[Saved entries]
— START —

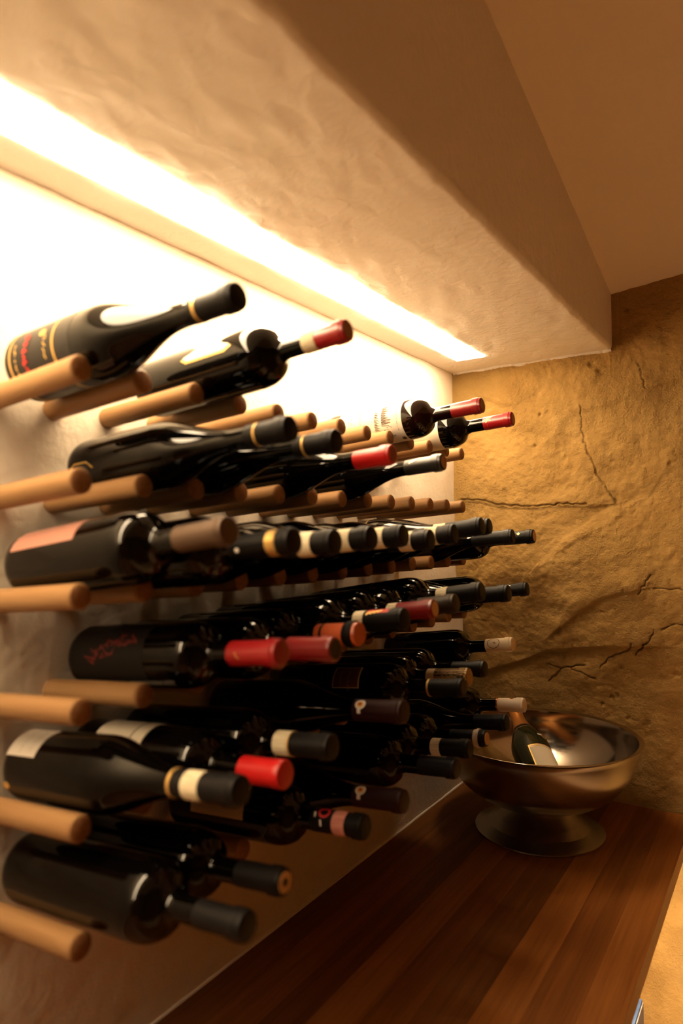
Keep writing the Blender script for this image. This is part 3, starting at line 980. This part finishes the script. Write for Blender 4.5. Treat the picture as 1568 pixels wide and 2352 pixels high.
# ---------------------------------------------------------------- steel bowl and sparkling wine
BX, BY = 0.275, 1.190
bowl = empty('steel_bowl', (BX, BY, SHZ))
tag(bowl, 'large steel champagne bowl on a flared foot standing on the oak shelf', 'bowl')
foot = [(0.0, 0.140), (0.0, 0.1485), (0.002, 0.1505), (0.005, 0.1500), (0.007, 0.1460), (0.010, 0.138), (0.018, 0.118), (0.030, 0.098), (0.042, 0.084), (0.054, 0.074),
        (0.064, 0.069), (0.0700, 0.0675), (0.0704, 0.064), (0.060, 0.066), (0.040, 0.082), (0.012, 0.128), (0.003, 0.140), (0.0, 0.140)]
lathe('foot', foot, M_STEEL, bowl, 72, 50, 'Z')
outer, inner = [], []
for i in range(23):
    t = i / 22
    r = 0.060 + (0.2235 - 0.060) * sin(t * pi / 2) ** 0.92
    z = 0.0665 + (0.217 - 0.0665) * (1 - cos(t * pi / 2)) ** 0.95
    outer.append((z, r))
    inner.append((z + 0.003, max(r - 0.0022, 0.0)))
shell = [(0.0660, 0.0)] + outer + [(0.2200, 0.2265), (0.2225, 0.2330), (0.2245, 0.2362), (0.2262, 0.2364), (0.2270, 0.2350), (0.2262, 0.2310), (0.2235, 0.2245)] + inner[::-1][1:] + [(0.0690, 0.0)]
vs, fs = lathe_data(shell, 96, 'Z')
nfo = 96 * (1 + 22 + 4)
mesh_obj('bowl_shell', vs, fs, [M_STEEL, M_STEEL_IN], bowl, 50, [0 if i < nfo else 1 for i in range(len(fs))])

T = Vector((0.196, 1.243, -0.606))
P0 = Vector((0.3405, 1.036, -0.7185))
ax = T - P0
Lc = ax.length
ch = empty('champagne_bottle', P0)
ch.rotation_euler = Matrix((ax.normalized(), Vector((0, 0, 1)).cross(ax).normalized(), ax.cross(Vector((0, 0, 1)).cross(ax)).normalized())).transposed().to_euler()
tag(ch, 'green sparkling wine bottle with gold foil neck leaning inside the steel bowl', 'bottle')
Rc = 0.0435
cp = [(0.020, 0), (0.016, .02), (0.004, .034), (0, .038), (0.002, .0415), (0.008, Rc)]
xa, xb = .115, Lc - .055
cp += [(xa * .5, Rc), (xa, Rc)]
for i in range(1, 17):
    t = i / 16
    cp.append((xa + (xb - xa) * t, .0150 + (Rc - .0150) * (1 - smooth_step(t ** .9))))
cp += [(Lc - .03, .0145), (Lc - .006, .0145), (Lc - .004, 0)]
crad = rad_of(cp)
g = lathe('glass', cp, M_GLASS_GREEN, ch, 56, 45)
M_GOLDFOIL = mat('copper_gold_foil', (0.72, 0.33, 0.09), 0.32, 0.85)
xs_ = [xb - .045 + (Lc - .012 - xb + .045) * i / 10 for i in range(11)]
lathe('gold_foil', [(xs_[0], crad(xs_[0]) - .0004)] + [(x, crad(x) + .0006) for x in xs_] + [(Lc - .010, .0175), (Lc - .002, .0178), (Lc, .0150), (Lc, 0)], M_GOLDFOIL, ch, 48, 40)
x1 = xs_[0]
lathe('neck_band', [(x1 - .012, crad(x1 - .012) - .0003)] + [(x1 - .012 + .0023 * i, crad(x1 - .012 + .0023 * i) + .0005) for i in range(6)] + [(x1 + .0002, crad(x1) - .0002)], M_CAPS['navy'], ch, 48, 40)
lathe('gold_line', [(x1 - .0135, crad(x1 - .0135) - .0002), (x1 - .0134, crad(x1 - .0134) + .0006), (x1 - .0122, crad(x1 - .0122) + .0006), (x1 - .0120, crad(x1 - .012) - .0002)], M_GOLD, ch, 48, 40)
CA = 0.28          # angle round the bottle of the label
lb = wrap('label', .012, .086, CA - .75, CA + .75, Rc, M_GOLD, g, .0003)
wrap('label_panel', .015, .0825, CA - .69, CA + .69, Rc + .0003, M_PAPER, lb, .0002)
wrap('label_line', .078, .0795, CA - .62, CA + .62, Rc + .0005, M_GOLD, lb, .0002)
em_ = wrap('neck_emblem', 0, 0, 0, 0, crad, M_GOLD, g, .0005, [(.122 + .008 * sin(t * .45), CA + .42 + .20 * cos(t * .45)) for t in range(14)])
wrap('emblem_centre', 0, 0, 0, 0, lambda x: crad(x) + .0005, M_BROWNPAPER, em_, .0003, [(.122 + .0055 * sin(t * .45), CA + .42 + .13 * cos(t * .45)) for t in range(14)])
wrap('emblem_ribbon', .119, .124, CA + .02, CA + .24, crad, M_WHITEINK, em_, .0005)

# ---------------------------------------------------------------- blue carton below the shelf
ct = empty('blue_carton', (0.0, 0.0, FZ))
tag(ct, 'blue cardboard carton with a white side standing below the oak shelf', 'box')
cz = -1.195 - FZ
bevel_box('carton_body', (0.395, 0.985, 0.0), (0.498, 1.185, cz), M_BLUE, ct, 0.003, 2)
vs, fs = box_data((0.393, 0.982, 0.02), (0.470, 0.9845, cz - 0.02))
mesh_obj('white_side', vs, fs, M_WHITECARD, ct)
vs, fs = box_data((0.4985, 0.995, 0.01), (0.5005, 1.180, cz - 0.005))
mesh_obj('grey_side', vs, fs, M_GREYCARD, ct)
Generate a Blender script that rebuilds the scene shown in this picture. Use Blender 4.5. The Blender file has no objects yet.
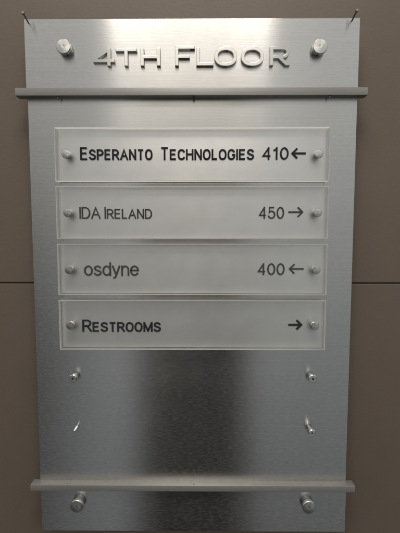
import bpy, bmesh, math, random
from mathutils import Vector, Matrix
random.seed(4)
S = bpy.context.scene
COL = S.collection
MM = 0.001

# ------------------------------------------------------------------ camera
# origin: the point of the sign's front plane straight ahead of the camera; x right, z up, camera on -y
cd = bpy.data.cameras.new("camera")
cam = bpy.data.objects.new("camera", cd)
COL.objects.link(cam)
cam.location = (0, -0.42, 0)
cam.rotation_euler = (math.radians(90 - 4.75), 0, math.radians(0.4))
cd.sensor_fit = 'VERTICAL'
cd.sensor_height = 36.0
cd.lens = 36.0 * 420.0 / 533.0
cd.clip_start = 0.01
cd.clip_end = 100
S.camera = cam

# ------------------------------------------------------------------ world: the dim corridor around the sign
W = bpy.data.worlds.new("World")
S.world = W
W.use_nodes = True
wn, wl = W.node_tree.nodes, W.node_tree.links
wn.clear()


def wmath(op, a, b=None, c=None):
    n = wn.new("ShaderNodeMath")
    n.operation = op
    for i, v in enumerate((a, b, c)):
        if v is None:
            continue
        if isinstance(v, (int, float)):
            n.inputs[i].default_value = v
        else:
            wl.new(v, n.inputs[i])
    return n.outputs[0]


def wstep(v, lo, hi):
    n = wn.new("ShaderNodeMapRange")
    n.interpolation_type = 'SMOOTHSTEP'
    wl.new(v, n.inputs['Value'])
    n.inputs['From Min'].default_value = lo
    n.inputs['From Max'].default_value = hi
    return n.outputs['Result']


def wbox(v, a, b, soft_a, soft_b=None):
    soft_b = soft_b or soft_a
    up = wstep(v, a - soft_a, a + soft_a)
    dn = wstep(v, b - soft_b, b + soft_b)
    return wmath('MULTIPLY', up, wmath('SUBTRACT', 1.0, dn))


tc = wn.new("ShaderNodeTexCoord")
sp = wn.new("ShaderNodeSeparateXYZ")
wl.new(tc.outputs['Generated'], sp.inputs[0])
DEG = 180 / math.pi
az = wmath('MULTIPLY', wmath('ARCTAN2', sp.outputs['X'], wmath('MULTIPLY', sp.outputs['Y'], -1.0)), DEG)
el = wmath('MULTIPLY', wmath('ARCSINE', sp.outputs['Z']), DEG)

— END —

Check each line in the listing above for the string "objects", then report how many lines contain it, with no other text.

3